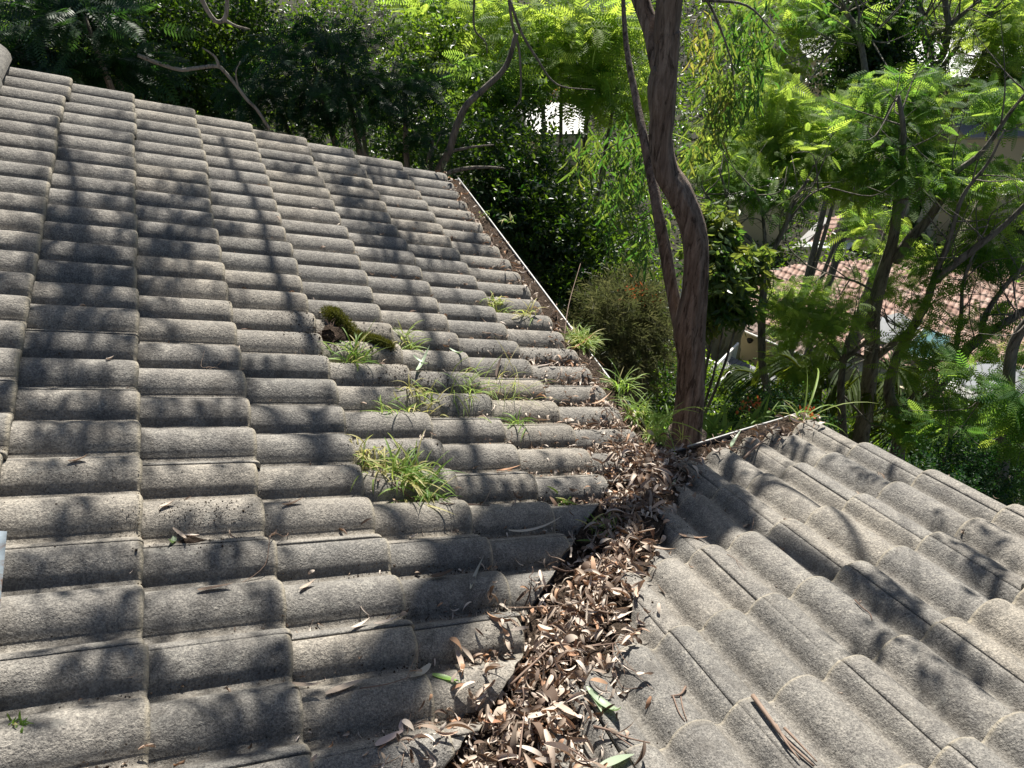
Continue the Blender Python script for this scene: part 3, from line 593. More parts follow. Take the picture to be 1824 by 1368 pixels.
twig([(965, 1330, .05), (1010, 1340, .045), (1050, 1366, .03)], .0035, 'brown stick at the bottom edge of the heap', .4, name='stick', cat='stick')
twig([(1178, 960, .004), (1190, 980, .004)], .0015, 'short twig at the head of a right-hand tile', .4)
twig([(1032, 508, .04), (1012, 560, .06), (1005, 600, .03)][::-1], .003, 'bare curved stem rising from the grass at the left gutter', .5)
twig([(500, 530, .004), (560, 548, .004)], .0012, 'short twig beside the moss clump', .3)
twig([(362, 640, .010), (372, 655, .014), (395, 648, .014)], .0012, 'small pale tangled twig on a tile at the left', .95, side=([(372, 655, .012), (356, 646, .02), (366, 628, .02)], [(372, 655), (384, 640, .02), (404, 636, .012), (402, 650)]))
twig([(640, 1225, .008), (690, 1220, .008), (740, 1205, .006)], .0018, 'thin twig continuing the line of the long pinkish leaf', .5)
r = np.random.default_rng(8)
TWM = []
for i in range(8):
    q = np.c_[np.linspace(0, r.uniform(.06, .16), 5), r.normal(0, .006, 5), np.abs(r.normal(0, .004, 5))]; V, F = tube(q, np.linspace(.0022, .001, 5), 5, .2, 3, i); me = mkmesh('twig', V - V.mean(0), F, {'tint': np.full(len(V), .45 if i % 2 else .95)}); me.materials.append(M['twig']); TWM.append(me)
for kind, k, lab, grp in (('valley', 70, 'thin dry twig among the leaves heaped in the roof valley', 'twigs in the valley heap'), ('corner', 22, 'thin dry twig among the litter where the gutters meet', 'twigs where the gutters meet'), ('gutter', 40, 'thin dry twig caught along the gutters', 'twigs along the gutters'), ('pan', 34, 'thin dry twig lying along a tile channel of the left slope', 'twigs in the tile channels')):
    x, y = leaf_positions(r, k, kind)
    for i in range(k):
        o = place_leaf(x[i], y[i], r.uniform(0, 6.28) if kind != 'pan' else r.normal(0, .15), r.uniform(.6, 1.3), (0 if kind == 'pan' else r.normal(0, .25), (TH if kind == 'pan' else r.normal(0, .25))), 0, r.uniform(.004, .03) if kind != 'pan' else .003, 'twig', TWM[(2 * int(r.integers(0, 4)) + i % 2)]); tag(o, ('reddish ' if i % 2 else 'straw-coloured ') + lab, 'twig', ('reddish ' if i % 2 else 'straw-coloured ') + grp)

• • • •

WHAT TO PRODUCE: Repeat the material above in full and unchanged, minus its images.

EXPECTED OUTPUT:
Continue the Blender Python script for this scene: part 3, from line 593. More parts follow. Take the picture to be 1824 by 1368 pixels.
twig([(965, 1330, .05), (1010, 1340, .045), (1050, 1366, .03)], .0035, 'brown stick at the bottom edge of the heap', .4, name='stick', cat='stick')
twig([(1178, 960, .004), (1190, 980, .004)], .0015, 'short twig at the head of a right-hand tile', .4)
twig([(1032, 508, .04), (1012, 560, .06), (1005, 600, .03)][::-1], .003, 'bare curved stem rising from the grass at the left gutter', .5)
twig([(500, 530, .004), (560, 548, .004)], .0012, 'short twig beside the moss clump', .3)
twig([(362, 640, .010), (372, 655, .014), (395, 648, .014)], .0012, 'small pale tangled twig on a tile at the left', .95, side=([(372, 655, .012), (356, 646, .02), (366, 628, .02)], [(372, 655), (384, 640, .02), (404, 636, .012), (402, 650)]))
twig([(640, 1225, .008), (690, 1220, .008), (740, 1205, .006)], .0018, 'thin twig continuing the line of the long pinkish leaf', .5)
r = np.random.default_rng(8)
TWM = []
for i in range(8):
    q = np.c_[np.linspace(0, r.uniform(.06, .16), 5), r.normal(0, .006, 5), np.abs(r.normal(0, .004, 5))]; V, F = tube(q, np.linspace(.0022, .001, 5), 5, .2, 3, i); me = mkmesh('twig', V - V.mean(0), F, {'tint': np.full(len(V), .45 if i % 2 else .95)}); me.materials.append(M['twig']); TWM.append(me)
for kind, k, lab, grp in (('valley', 70, 'thin dry twig among the leaves heaped in the roof valley', 'twigs in the valley heap'), ('corner', 22, 'thin dry twig among the litter where the gutters meet', 'twigs where the gutters meet'), ('gutter', 40, 'thin dry twig caught along the gutters', 'twigs along the gutters'), ('pan', 34, 'thin dry twig lying along a tile channel of the left slope', 'twigs in the tile channels')):
    x, y = leaf_positions(r, k, kind)
    for i in range(k):
        o = place_leaf(x[i], y[i], r.uniform(0, 6.28) if kind != 'pan' else r.normal(0, .15), r.uniform(.6, 1.3), (0 if kind == 'pan' else r.normal(0, .25), (TH if kind == 'pan' else r.normal(0, .25))), 0, r.uniform(.004, .03) if kind != 'pan' else .003, 'twig', TWM[(2 * int(r.integers(0, 4)) + i % 2)]); tag(o, ('reddish ' if i % 2 else 'straw-coloured ') + lab, 'twig', ('reddish ' if i % 2 else 'straw-coloured ') + grp)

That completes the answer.